Repeat the material exactly, leaving nothing out.

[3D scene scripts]
* Begin *

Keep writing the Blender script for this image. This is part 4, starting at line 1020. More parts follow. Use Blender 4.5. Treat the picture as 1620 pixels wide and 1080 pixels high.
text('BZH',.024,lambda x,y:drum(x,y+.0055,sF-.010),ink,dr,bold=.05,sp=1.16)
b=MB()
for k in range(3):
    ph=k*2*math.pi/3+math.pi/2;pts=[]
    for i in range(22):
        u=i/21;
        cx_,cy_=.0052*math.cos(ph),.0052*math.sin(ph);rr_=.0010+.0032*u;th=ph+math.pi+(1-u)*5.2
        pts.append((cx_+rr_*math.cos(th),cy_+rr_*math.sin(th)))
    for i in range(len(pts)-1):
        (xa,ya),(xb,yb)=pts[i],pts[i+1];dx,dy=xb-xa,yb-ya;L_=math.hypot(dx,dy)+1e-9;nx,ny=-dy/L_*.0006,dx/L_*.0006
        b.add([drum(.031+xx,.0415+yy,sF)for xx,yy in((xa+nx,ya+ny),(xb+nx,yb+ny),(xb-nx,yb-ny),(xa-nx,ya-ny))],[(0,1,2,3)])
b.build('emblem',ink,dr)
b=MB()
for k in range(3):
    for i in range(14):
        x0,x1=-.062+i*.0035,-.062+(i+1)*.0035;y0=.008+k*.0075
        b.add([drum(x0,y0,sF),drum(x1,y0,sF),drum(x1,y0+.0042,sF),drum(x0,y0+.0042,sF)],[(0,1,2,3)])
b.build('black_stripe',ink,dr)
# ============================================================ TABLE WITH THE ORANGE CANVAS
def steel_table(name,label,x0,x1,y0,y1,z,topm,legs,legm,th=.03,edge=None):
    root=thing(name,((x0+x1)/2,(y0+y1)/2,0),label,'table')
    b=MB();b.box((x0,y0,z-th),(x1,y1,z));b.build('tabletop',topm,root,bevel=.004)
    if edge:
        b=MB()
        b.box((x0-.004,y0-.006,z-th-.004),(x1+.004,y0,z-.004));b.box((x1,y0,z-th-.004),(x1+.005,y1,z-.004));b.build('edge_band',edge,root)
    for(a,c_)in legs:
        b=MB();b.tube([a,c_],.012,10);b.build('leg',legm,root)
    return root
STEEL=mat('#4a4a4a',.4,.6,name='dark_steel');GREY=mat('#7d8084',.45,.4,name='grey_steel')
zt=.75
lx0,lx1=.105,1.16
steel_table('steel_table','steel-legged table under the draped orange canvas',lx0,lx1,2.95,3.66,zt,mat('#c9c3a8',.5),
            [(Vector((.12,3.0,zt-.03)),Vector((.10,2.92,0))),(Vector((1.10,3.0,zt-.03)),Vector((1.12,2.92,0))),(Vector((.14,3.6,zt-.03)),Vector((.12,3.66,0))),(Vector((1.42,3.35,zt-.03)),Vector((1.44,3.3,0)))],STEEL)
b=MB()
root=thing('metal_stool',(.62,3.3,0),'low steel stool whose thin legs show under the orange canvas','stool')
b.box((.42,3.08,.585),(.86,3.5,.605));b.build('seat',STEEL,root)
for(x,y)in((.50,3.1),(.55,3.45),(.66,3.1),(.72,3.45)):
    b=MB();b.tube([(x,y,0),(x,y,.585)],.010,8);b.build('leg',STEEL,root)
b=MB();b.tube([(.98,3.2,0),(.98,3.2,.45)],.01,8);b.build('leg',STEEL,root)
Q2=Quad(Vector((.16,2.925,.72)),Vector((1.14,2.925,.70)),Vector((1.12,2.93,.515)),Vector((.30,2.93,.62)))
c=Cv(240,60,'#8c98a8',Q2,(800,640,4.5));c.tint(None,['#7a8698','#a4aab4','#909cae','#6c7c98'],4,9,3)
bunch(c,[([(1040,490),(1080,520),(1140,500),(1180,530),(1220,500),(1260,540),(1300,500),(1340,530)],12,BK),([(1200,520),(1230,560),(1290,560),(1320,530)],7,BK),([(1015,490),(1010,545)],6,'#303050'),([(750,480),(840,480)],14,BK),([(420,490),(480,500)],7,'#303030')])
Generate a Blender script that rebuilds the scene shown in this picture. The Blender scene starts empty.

* End *

**Solution:**
Keep writing the Blender script for this image. This is part 4, starting at line 1020. More parts follow. Use Blender 4.5. Treat the picture as 1620 pixels wide and 1080 pixels high.
text('BZH',.024,lambda x,y:drum(x,y+.0055,sF-.010),ink,dr,bold=.05,sp=1.16)
b=MB()
for k in range(3):
    ph=k*2*math.pi/3+math.pi/2;pts=[]
    for i in range(22):
        u=i/21;
        cx_,cy_=.0052*math.cos(ph),.0052*math.sin(ph);rr_=.0010+.0032*u;th=ph+math.pi+(1-u)*5.2
        pts.append((cx_+rr_*math.cos(th),cy_+rr_*math.sin(th)))
    for i in range(len(pts)-1):
        (xa,ya),(xb,yb)=pts[i],pts[i+1];dx,dy=xb-xa,yb-ya;L_=math.hypot(dx,dy)+1e-9;nx,ny=-dy/L_*.0006,dx/L_*.0006
        b.add([drum(.031+xx,.0415+yy,sF)for xx,yy in((xa+nx,ya+ny),(xb+nx,yb+ny),(xb-nx,yb-ny),(xa-nx,ya-ny))],[(0,1,2,3)])
b.build('emblem',ink,dr)
b=MB()
for k in range(3):
    for i in range(14):
        x0,x1=-.062+i*.0035,-.062+(i+1)*.0035;y0=.008+k*.0075
        b.add([drum(x0,y0,sF),drum(x1,y0,sF),drum(x1,y0+.0042,sF),drum(x0,y0+.0042,sF)],[(0,1,2,3)])
b.build('black_stripe',ink,dr)
# ============================================================ TABLE WITH THE ORANGE CANVAS
def steel_table(name,label,x0,x1,y0,y1,z,topm,legs,legm,th=.03,edge=None):
    root=thing(name,((x0+x1)/2,(y0+y1)/2,0),label,'table')
    b=MB();b.box((x0,y0,z-th),(x1,y1,z));b.build('tabletop',topm,root,bevel=.004)
    if edge:
        b=MB()
        b.box((x0-.004,y0-.006,z-th-.004),(x1+.004,y0,z-.004));b.box((x1,y0,z-th-.004),(x1+.005,y1,z-.004));b.build('edge_band',edge,root)
    for(a,c_)in legs:
        b=MB();b.tube([a,c_],.012,10);b.build('leg',legm,root)
    return root
STEEL=mat('#4a4a4a',.4,.6,name='dark_steel');GREY=mat('#7d8084',.45,.4,name='grey_steel')
zt=.75
lx0,lx1=.105,1.16
steel_table('steel_table','steel-legged table under the draped orange canvas',lx0,lx1,2.95,3.66,zt,mat('#c9c3a8',.5),
            [(Vector((.12,3.0,zt-.03)),Vector((.10,2.92,0))),(Vector((1.10,3.0,zt-.03)),Vector((1.12,2.92,0))),(Vector((.14,3.6,zt-.03)),Vector((.12,3.66,0))),(Vector((1.42,3.35,zt-.03)),Vector((1.44,3.3,0)))],STEEL)
b=MB()
root=thing('metal_stool',(.62,3.3,0),'low steel stool whose thin legs show under the orange canvas','stool')
b.box((.42,3.08,.585),(.86,3.5,.605));b.build('seat',STEEL,root)
for(x,y)in((.50,3.1),(.55,3.45),(.66,3.1),(.72,3.45)):
    b=MB();b.tube([(x,y,0),(x,y,.585)],.010,8);b.build('leg',STEEL,root)
b=MB();b.tube([(.98,3.2,0),(.98,3.2,.45)],.01,8);b.build('leg',STEEL,root)
Q2=Quad(Vector((.16,2.925,.72)),Vector((1.14,2.925,.70)),Vector((1.12,2.93,.515)),Vector((.30,2.93,.62)))
c=Cv(240,60,'#8c98a8',Q2,(800,640,4.5));c.tint(None,['#7a8698','#a4aab4','#909cae','#6c7c98'],4,9,3)
bunch(c,[([(1040,490),(1080,520),(1140,500),(1180,530),(1220,500),(1260,540),(1300,500),(1340,530)],12,BK),([(1200,520),(1230,560),(1290,560),(1320,530)],7,BK),([(1015,490),(1010,545)],6,'#303050'),([(750,480),(840,480)],14,BK),([(420,490),(480,500)],7,'#303030')])
Generate a Blender script that rebuilds the scene shown in this picture. The Blender scene starts empty.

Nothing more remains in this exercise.